### What the exercise asks
Within the records below, find each line that holds the string "scene", then copy it.

### Input data
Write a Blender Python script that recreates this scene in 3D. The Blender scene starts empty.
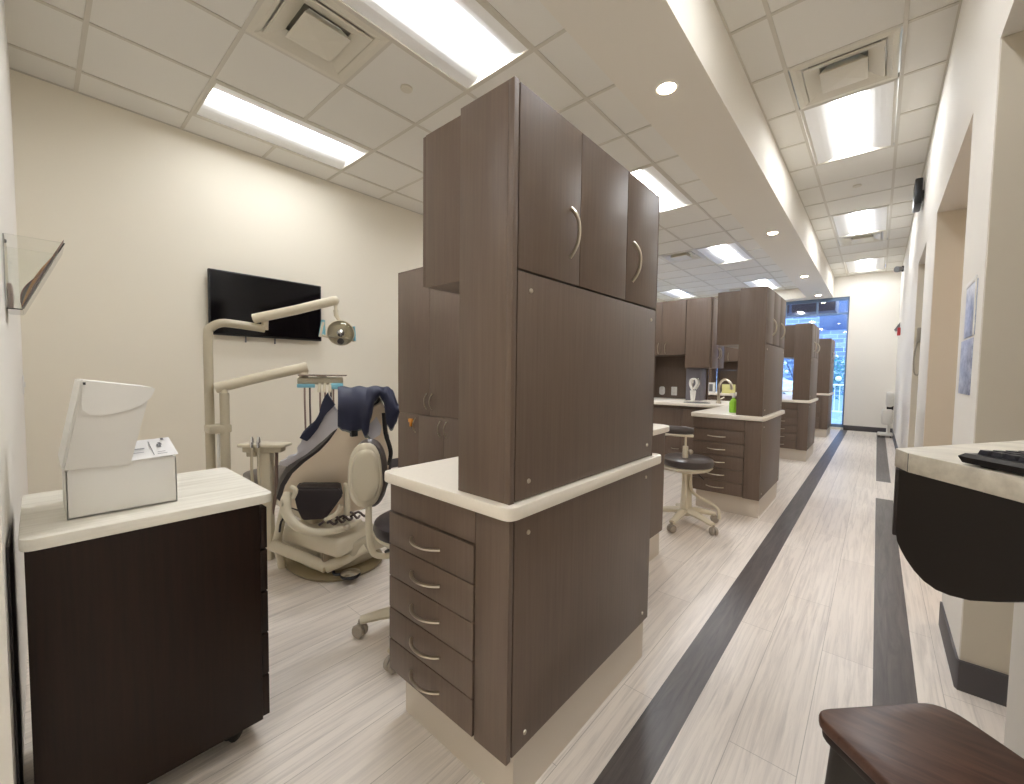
...
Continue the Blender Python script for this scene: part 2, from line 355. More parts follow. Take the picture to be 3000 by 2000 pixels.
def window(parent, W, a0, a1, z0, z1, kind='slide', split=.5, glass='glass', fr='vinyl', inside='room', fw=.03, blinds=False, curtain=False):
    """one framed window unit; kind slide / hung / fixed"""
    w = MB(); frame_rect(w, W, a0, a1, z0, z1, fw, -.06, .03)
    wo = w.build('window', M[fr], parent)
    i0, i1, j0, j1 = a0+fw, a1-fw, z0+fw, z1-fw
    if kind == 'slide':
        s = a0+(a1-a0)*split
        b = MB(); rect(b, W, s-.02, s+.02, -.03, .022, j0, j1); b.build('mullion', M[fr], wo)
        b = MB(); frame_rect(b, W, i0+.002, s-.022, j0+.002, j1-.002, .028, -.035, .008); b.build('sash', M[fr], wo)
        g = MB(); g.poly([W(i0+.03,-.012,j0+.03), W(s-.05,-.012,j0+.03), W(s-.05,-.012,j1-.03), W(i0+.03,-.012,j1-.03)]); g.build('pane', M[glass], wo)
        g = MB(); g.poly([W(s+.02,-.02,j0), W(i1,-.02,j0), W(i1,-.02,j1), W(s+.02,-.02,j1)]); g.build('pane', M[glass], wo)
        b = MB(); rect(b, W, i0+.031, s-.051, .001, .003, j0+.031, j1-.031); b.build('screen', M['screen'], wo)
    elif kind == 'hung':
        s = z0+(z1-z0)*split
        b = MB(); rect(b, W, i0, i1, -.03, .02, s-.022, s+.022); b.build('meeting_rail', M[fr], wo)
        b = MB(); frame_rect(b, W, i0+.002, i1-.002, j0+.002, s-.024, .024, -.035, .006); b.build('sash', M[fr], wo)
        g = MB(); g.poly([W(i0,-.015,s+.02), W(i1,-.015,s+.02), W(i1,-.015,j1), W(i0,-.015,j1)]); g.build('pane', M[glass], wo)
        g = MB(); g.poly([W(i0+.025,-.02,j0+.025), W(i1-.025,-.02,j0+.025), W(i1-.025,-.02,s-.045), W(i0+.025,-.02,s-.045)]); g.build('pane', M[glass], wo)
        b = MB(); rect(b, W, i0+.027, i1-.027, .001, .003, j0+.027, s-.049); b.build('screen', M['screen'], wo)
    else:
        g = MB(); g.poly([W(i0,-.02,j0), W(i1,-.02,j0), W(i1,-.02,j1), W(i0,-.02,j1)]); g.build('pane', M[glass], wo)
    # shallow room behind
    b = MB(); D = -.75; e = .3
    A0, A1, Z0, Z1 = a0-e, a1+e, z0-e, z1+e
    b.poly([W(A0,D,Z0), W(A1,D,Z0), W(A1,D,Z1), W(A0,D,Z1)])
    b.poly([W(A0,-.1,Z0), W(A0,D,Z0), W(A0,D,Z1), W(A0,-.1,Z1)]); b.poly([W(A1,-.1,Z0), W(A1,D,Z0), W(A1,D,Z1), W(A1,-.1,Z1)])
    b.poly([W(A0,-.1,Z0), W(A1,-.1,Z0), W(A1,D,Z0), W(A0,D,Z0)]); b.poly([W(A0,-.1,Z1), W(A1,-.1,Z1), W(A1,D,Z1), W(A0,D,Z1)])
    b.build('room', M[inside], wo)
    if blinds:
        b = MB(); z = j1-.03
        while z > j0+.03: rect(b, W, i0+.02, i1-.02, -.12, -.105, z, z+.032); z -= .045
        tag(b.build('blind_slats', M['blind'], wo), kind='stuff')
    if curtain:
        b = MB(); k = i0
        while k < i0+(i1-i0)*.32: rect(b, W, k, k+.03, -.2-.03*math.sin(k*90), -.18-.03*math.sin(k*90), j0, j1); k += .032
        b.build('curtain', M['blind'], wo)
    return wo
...
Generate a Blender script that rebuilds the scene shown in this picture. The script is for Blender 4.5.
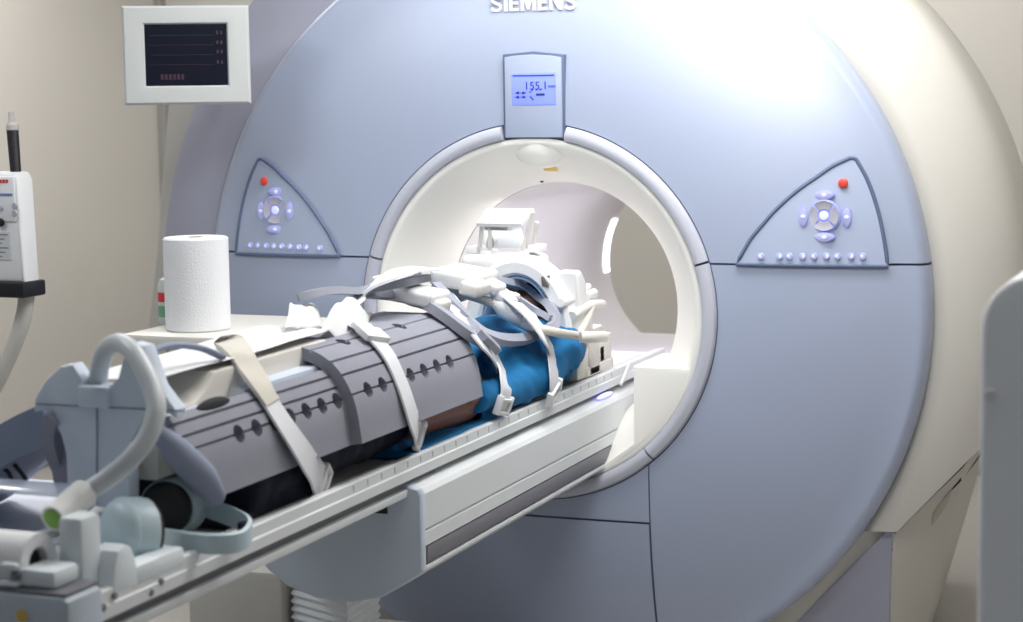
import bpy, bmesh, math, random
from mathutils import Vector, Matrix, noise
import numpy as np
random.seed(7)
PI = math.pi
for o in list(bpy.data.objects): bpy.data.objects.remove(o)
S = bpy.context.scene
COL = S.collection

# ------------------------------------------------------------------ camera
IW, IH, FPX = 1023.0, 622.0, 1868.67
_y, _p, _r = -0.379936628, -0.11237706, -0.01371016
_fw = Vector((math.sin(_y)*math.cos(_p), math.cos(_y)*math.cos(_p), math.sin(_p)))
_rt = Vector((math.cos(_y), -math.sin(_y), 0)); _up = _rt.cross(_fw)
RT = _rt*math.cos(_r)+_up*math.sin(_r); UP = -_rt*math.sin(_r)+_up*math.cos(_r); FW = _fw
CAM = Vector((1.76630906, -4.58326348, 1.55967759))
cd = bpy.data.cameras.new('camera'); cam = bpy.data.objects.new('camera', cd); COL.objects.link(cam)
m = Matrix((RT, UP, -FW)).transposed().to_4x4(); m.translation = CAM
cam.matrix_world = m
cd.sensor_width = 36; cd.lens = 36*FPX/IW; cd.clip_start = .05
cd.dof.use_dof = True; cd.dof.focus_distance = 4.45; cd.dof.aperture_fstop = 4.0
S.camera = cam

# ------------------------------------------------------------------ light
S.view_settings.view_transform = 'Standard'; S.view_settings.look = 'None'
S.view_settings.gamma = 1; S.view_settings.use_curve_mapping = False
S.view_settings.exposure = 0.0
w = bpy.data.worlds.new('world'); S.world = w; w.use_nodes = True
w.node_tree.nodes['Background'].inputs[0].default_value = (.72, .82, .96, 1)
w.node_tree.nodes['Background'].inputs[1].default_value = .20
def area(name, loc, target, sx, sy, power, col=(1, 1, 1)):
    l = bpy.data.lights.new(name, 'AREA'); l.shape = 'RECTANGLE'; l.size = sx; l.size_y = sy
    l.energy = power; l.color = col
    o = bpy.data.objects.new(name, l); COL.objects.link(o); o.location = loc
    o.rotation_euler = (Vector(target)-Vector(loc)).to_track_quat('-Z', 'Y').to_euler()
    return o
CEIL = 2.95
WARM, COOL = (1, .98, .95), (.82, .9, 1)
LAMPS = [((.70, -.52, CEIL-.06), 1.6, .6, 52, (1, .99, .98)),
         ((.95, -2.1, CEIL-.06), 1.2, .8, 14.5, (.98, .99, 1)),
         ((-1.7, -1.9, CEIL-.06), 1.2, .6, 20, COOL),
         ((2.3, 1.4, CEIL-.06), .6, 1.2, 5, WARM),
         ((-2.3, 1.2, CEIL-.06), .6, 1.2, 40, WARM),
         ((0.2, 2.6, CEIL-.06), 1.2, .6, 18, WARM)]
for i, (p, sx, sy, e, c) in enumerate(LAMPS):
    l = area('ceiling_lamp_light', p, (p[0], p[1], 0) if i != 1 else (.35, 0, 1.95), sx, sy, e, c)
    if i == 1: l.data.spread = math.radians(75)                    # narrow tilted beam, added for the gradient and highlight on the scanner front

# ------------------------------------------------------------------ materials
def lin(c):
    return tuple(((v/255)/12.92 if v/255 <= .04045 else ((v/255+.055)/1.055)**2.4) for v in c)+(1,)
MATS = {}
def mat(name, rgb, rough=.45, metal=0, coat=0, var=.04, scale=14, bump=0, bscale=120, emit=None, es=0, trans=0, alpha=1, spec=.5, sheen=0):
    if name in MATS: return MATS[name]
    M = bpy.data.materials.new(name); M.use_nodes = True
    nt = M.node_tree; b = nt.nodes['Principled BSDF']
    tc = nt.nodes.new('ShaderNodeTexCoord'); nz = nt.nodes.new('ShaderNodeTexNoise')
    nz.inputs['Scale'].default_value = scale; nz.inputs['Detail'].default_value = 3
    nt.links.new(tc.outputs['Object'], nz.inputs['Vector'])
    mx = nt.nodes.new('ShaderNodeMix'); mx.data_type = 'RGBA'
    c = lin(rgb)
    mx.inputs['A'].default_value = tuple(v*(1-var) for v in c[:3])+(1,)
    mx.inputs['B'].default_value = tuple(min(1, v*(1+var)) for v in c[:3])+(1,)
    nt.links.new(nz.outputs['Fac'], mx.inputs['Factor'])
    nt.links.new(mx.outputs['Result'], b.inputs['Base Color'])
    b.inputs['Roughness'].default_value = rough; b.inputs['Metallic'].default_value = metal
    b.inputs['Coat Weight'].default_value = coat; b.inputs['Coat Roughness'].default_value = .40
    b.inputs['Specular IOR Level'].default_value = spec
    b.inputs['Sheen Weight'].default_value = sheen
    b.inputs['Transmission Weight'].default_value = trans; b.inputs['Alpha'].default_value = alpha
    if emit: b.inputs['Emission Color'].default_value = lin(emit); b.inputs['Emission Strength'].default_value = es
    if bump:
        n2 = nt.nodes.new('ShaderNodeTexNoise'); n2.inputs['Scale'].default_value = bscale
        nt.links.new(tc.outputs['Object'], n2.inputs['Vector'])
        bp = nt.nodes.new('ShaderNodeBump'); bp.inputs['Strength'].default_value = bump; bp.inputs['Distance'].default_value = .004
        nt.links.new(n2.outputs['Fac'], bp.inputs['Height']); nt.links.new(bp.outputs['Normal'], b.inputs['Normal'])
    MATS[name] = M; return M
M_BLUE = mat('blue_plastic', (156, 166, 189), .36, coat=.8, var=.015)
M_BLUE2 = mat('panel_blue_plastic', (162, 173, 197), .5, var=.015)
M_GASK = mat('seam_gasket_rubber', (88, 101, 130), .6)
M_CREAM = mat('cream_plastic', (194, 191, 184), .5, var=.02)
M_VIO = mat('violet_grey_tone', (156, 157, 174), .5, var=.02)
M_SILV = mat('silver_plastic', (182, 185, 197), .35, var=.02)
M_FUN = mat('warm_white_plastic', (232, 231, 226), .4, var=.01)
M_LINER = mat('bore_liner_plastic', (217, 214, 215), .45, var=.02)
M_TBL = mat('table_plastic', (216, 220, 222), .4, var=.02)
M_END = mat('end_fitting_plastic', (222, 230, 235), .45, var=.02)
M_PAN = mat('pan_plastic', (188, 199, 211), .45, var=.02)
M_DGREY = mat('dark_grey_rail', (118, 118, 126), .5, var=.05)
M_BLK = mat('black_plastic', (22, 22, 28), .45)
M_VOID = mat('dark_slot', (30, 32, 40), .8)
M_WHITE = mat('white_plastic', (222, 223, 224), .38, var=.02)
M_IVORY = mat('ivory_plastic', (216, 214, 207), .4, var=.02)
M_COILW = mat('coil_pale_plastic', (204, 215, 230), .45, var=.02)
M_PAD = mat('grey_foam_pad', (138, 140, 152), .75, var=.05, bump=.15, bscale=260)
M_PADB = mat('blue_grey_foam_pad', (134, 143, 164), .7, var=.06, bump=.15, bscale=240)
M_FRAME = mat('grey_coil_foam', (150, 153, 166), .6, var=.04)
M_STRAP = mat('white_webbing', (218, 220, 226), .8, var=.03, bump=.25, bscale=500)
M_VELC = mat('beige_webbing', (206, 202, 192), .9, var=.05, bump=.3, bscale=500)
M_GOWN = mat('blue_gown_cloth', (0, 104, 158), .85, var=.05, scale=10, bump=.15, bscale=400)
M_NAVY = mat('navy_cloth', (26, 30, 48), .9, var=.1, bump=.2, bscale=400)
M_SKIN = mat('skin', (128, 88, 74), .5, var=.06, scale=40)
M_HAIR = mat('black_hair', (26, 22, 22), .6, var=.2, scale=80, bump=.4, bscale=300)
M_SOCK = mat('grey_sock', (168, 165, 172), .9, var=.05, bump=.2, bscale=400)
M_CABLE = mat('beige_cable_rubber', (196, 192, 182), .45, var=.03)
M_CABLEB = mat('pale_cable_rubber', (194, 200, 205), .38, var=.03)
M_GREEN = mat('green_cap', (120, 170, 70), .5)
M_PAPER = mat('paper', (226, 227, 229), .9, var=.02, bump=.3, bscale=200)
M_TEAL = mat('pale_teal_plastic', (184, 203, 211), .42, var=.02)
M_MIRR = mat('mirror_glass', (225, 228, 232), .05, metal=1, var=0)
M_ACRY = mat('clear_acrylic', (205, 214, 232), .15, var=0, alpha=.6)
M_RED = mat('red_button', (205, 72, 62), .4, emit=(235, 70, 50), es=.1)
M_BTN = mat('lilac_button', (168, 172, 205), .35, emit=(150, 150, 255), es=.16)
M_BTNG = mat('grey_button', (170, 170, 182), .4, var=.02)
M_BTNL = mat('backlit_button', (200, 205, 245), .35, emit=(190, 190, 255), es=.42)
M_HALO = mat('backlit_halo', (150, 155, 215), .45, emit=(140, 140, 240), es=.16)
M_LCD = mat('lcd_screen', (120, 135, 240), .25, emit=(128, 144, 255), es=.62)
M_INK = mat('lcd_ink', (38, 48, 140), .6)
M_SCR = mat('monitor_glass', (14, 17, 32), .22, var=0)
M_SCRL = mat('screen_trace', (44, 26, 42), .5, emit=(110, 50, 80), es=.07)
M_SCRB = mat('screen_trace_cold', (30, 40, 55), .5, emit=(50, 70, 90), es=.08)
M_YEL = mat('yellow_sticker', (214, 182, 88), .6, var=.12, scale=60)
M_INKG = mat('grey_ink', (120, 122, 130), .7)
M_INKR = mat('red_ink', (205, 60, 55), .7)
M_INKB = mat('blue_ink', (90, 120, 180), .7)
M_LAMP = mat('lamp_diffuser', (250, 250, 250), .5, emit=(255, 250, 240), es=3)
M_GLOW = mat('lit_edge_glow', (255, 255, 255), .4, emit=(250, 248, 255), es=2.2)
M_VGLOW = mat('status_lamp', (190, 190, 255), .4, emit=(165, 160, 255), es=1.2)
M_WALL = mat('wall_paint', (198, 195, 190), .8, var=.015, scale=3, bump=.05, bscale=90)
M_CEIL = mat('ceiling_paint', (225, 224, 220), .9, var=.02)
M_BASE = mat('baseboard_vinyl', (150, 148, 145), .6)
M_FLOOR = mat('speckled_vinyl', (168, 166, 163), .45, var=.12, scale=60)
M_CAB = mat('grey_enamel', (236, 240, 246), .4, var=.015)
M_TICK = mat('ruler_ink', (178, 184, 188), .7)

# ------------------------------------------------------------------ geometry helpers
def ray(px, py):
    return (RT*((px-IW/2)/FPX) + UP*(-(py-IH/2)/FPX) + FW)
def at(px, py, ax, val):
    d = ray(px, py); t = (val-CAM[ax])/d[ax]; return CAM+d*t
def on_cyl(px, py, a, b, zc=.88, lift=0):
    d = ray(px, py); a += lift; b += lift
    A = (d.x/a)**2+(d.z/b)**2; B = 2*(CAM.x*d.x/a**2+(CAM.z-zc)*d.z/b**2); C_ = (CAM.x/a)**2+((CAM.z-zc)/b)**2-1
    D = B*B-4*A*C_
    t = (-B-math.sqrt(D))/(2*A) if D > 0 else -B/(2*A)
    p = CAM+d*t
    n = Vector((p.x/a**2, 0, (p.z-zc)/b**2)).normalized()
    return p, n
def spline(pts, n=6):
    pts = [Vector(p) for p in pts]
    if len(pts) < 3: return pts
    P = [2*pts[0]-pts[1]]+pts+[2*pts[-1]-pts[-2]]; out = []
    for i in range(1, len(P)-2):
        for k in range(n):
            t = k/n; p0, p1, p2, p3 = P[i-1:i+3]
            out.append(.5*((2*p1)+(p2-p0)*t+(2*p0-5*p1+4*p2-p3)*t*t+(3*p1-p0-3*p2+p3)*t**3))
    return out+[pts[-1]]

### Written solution
Write a Blender Python script that recreates this scene in 3D. The Blender scene starts empty.
Continue the Blender Python script for this scene: part 2, from line 355. More parts follow. Take the picture to be 3000 by 2000 pixels.
Generate a Blender script that rebuilds the scene shown in this picture. The script is for Blender 4.5.
S = bpy.context.scene